2. the square that is one up and one to the left. (but only if the checker is not already in the leftmost column)
3. the square that is one up and one to the right. (but only if the checker is not already in the rightmost column)

Each time you move from square $x$ to square $y$, you receive $f(x, y)$ dollars. You are given $f(x, y)$ for all pairs $(x, y)$ for which a move from x to y is legal. Give an $O(n^2)$ dynamic programming algorithm that figures out the set of moves that will move the checker from somewhere along the bottom edge to somewhere along the top edge while gathering as many dollars as possible. Your algorithm is free to pick any square along the top edge as a destination in order to maximize the number of dollars gathered along the way.

解

https://github.com/juemura/amli/blob/master/Checkerboard.ipynb

这题说白了就是让你计算一个矩阵，每次只能往上临近的地方走一格，每走一次有一个 f 方程给你计算收益，让你求出最大收益的路径。

这道题没有给出 f 的定义，所以我们自己定个规则：随机给每个格子填一个值，这个值可大可小，可正可负，走到格子上就把格子的值加到最终收益上。
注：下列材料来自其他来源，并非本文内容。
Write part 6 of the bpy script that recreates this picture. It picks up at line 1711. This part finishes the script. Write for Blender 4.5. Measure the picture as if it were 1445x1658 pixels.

import { random } from "lodash";

function makeMatrix(dim: number) {
  const matrix: number[][] = [];

  for (let i = 0; i < dim; i++) {
    matrix.push([]);
    for (let j = 0; j < dim; j++) {
      matrix[i].push(random(-100, 100));
    }
  }

  return matrix;
}

打印矩阵的代码

function printMatrix(matrix: number[][]) {
  let res = "|X\\Y|";

  for (let i = 0; i < matrix.length; i++) {
    res += i + "|";
  }

  res += "\n|---|";
  for (let i = 0; i < matrix.length; i++) {
    res += "---|";
  }

  res += "\n";

  for (let i = 0; i < matrix.length; i++) {
    res += `|**${i}**|${matrix[i].join("|")}|`;
    res += "\n";
  }

  console.log(res);
}

随后，我们得到矩阵

X\Y	0	1	2	3	4
0	-60	51	-24	-4	-66
1	45	12	76	-41	-22
2	-50	19	-79	47	96
3	-74	-12	98	54	1
4	-66	16	91	-87	-20

接下来要做的事情就很明显了：计算局部最优的转移过程的累加收益
（说的玄乎，看代码马上就懂了，也就是每次转移都找收益最大的那个来源）

要注意，正向转移是不可能计算的，所以我们每次计算的都是从哪里来的，而不是去哪里。

function calcDifference(matrix: number[][]) {
  const n = matrix.length;
  // 用来存储每个格子的最大值
  const aggregate: number[][] = Array.from({ length: n }, () =>
    Array(n).fill(0)
  );
  // 用 matrix 填充第一行，因为没有格子可以从上方移动来
  for (let col = 0; col < n; col++) {
    aggregate[0][col] = matrix[0][col];
  }

  // 从第二行开始填充 maxDiff
  for (let row = 1; row < n; row++) {
    // 遍历当前行的每一个格子
    for (let col = 0; col < n; col++) {
      let fromLeft = -Infinity;
      let fromTop = -Infinity;
      let fromRight = -Infinity;

      // 如果当前格子不在第一列，那么可以从左上移动来
      if (col > 0) {
        fromLeft = aggregate[row - 1][col - 1] + matrix[row][col];
      }

      // 从正上方移动来
      fromTop = aggregate[row - 1][col] + matrix[row][col];

      // 如果当前格子不在最后一列，那么可以从右上移动来
      if (col < n - 1) {
        fromRight = aggregate[row - 1][col + 1] + matrix[row][col];
      }

      // 计算当前格子的最大值
      aggregate[row][col] = Math.max(fromLeft, fromTop, fromRight);
    }
  }

  return aggregate;
}

我们得到

X\Y	0	1	2	3	4
0	-60	51	-24	-4	-66
1	96	63	127	-45	-26
2	46	146	48	174	70
3	72	134	272	228	175
4	68	288	363	185	208

接下来我们追踪最大值的路径，这里我们只需要找到最后一行的最大值，然后从这个最大值开始往上找，将 DP 值最大的一个作为路径的下一个点，直到找到第一行。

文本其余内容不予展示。